Aside from Rochester, the highest rates for metro areas with a population of at least 1 million people in 2021 were Hartford, Connecticut (1.98%), Chicago (1.84%), Philadelphia (1.6%), and Cleveland (1.56%).

Among the 220 metro areas with a population of at least 200,000 last year, 19 of the 20 highest effective tax rates were in the midwest and northeast while nine of the top ten were in New York, Illinois, or Connecticut.

“It’s hardly a surprise that property taxes increased in 2021, a year when home prices across the country rose by 16 percent,” says Rick Sharga, executive vice president of market intelligence at ATTOM. “In fact, the real surprise is that the tax increases weren’t higher, which suggests that tax assessments are lagging behind rising property values and will likely continue to go up in 2022.”

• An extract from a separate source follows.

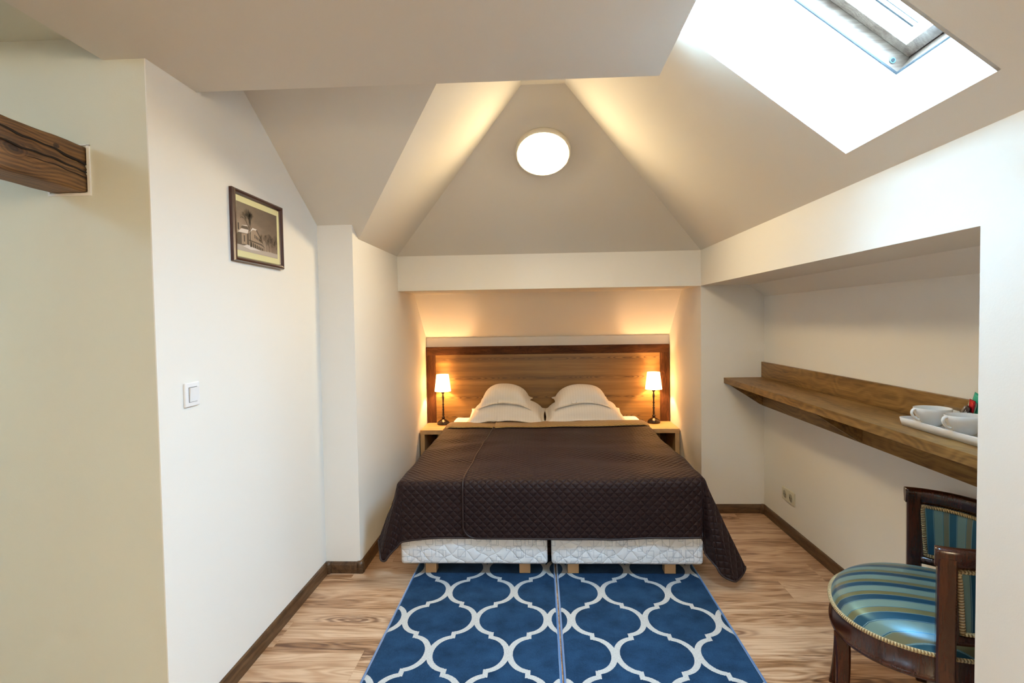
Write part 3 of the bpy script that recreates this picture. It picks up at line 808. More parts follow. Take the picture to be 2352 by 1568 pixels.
# ---------- white duvets under the coverlets, seen at the head
def duvet(x0, x1, label):
    root = None
    bm = bmesh.new(); uvl = bm.loops.layers.uv.new('UVMap'); y0, y1 = 4.3, 5.19
    def f(sg):
        def g(u, v):
            x = x0+(x1-x0)*u; y = y0+(y1-y0)*v
            e = min(min(u, 1-u)*(x1-x0), min(v, 1-v)*(y1-y0)); k = min(1, e/.045); r = sqrt(max(0, 1-(1-k)**2))
            top = .026+.028*min(1, max(0, (y-4.9)/.12))
            z = .502+(top*r if sg else 0)+ (.006*mnoise.noise(Vector((x*7, y*7, 1)))*k if sg else 0)
            return (x, y, z)
        return g
    add_grid(bm, 50, 50, f(1), uvl, lambda u, v: (u*(x1-x0), v)); add_grid(bm, 50, 50, f(0))
    bmesh.ops.remove_doubles(bm, verts=bm.verts, dist=.0006)
    o = finish(bm, 'duvet', M['linen'], None, smooth=True)
    tag(o, label, 'duvet', 'white duvets on the twin beds')
duvet(-.775, .02, 'white duvet edge beside the left bedside lamp, under the coverlet')
duvet(.057, .872, 'white duvet edge beside the right bedside lamp, under the coverlet')

# ---------- pillows
def pillow(loc, w, d, t, droop, rx, rz, label, seed, flange=.035, name='pillow'):
    bm = bmesh.new(); uvl = bm.loops.layers.uv.new('UVMap'); n = 56
    W, D = w/2, d/2
    def sh(sg):
        def f(u, v):
            a, b_ = 2*u-1, 2*v-1
            x, y = a*W, b_*D
            # pinch sides slightly between the corners
            x *= 1-.06*(1-b_*b_)*abs(a)**4; y *= 1-.07*(1-a*a)*abs(b_)**4
            ea = max(0, 1-(abs(a)*W/(W-flange))**2.6) if abs(a)*W < W-flange else 0
            eb = max(0, 1-(abs(b_)*D/(D-flange))**2.6) if abs(b_)*D < D-flange else 0
            th = t*(ea*eb)**.45 if ea > 0 and eb > 0 else 0
            z = sg*th*(.18 if sg < 0 else .68)+sg*.0012
            edge = max(abs(a), abs(b_))
            z += .010*mnoise.noise(Vector((x*11+seed, y*11, .3)))*max(0, edge-.6)*2.2
            z += .006*mnoise.noise(Vector((x*6+seed, y*6, 2)))*(1 if sg > 0 else 0)
            z -= droop*(abs(a)**2.2)+droop*.45*abs(b_)**2.5
            return (x, y, z)
        return f
    add_grid(bm, n, n, sh(1), uvl, lambda u, v: (u*w, v*d)); add_grid(bm, n, n, sh(-1), uvl, lambda u, v: (u*w, v*d))
    # close the flange edge
    bmesh.ops.remove_doubles(bm, verts=bm.verts, dist=.0001)
    be = [e for e in bm.edges if len(e.link_faces) == 1]
    try: bmesh.ops.bridge_loops(bm, edges=be)
    except Exception: pass
    o = finish(bm, name, M['linen'], None, smooth=True)
    o.location = loc; o.rotation_euler = (rx, 0, rz)
    return tag(o, label, 'pillow', 'white pillows at the head of the bed')
pillow((-.290, 4.985, .636), .68, .45, .150, .036, R(9), R(-1.5), 'large white pillow beneath a smaller one, nearer the left lamp', 1)
pillow((.372, 4.985, .636), .69, .45, .150, .036, R(9), R(1.5), 'large white pillow beneath a smaller one, nearer the right lamp', 5)
pillow((-.305, 5.01, .768), .46, .36, .145, .050, R(8), R(-3), 'small white pillow resting on top of the left large pillow', 9, .03)
pillow((.355, 5.01, .765), .49, .36, .135, .048, R(8), R(3), 'small white pillow resting on top of the right large pillow', 14, .03)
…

On the other end of the spectrum, metros with the lowest effective property tax rates last year were Honululu (0.25%), Daphne-Fairhope, Alabama (0.27%), Montgomery, Alabama (0.31%), Tuscaloosa, Alabama (0.35%), and Prescott, Arizona (0.35%).

The lowest among metro areas with at least 1 million residents were Phoenix (0.38%), Nashville (0.41%), Las Vegas (0.41%), Salt Lake City (0.42%), and Denver (0.48%).

“Prospective homeowners often fail to include property taxes when considering the cost of homeownership,” Sharga said. “But, especially in some of the higher-priced markets across the country, property taxes can add thousands of dollars to annual ownership costs, and possibly be the difference between someone being able to afford a home or not. It’s critically important for consumers to factor in taxes, insurance and maintenance when determining whether they’re ready for the financial responsibility of home ownership.”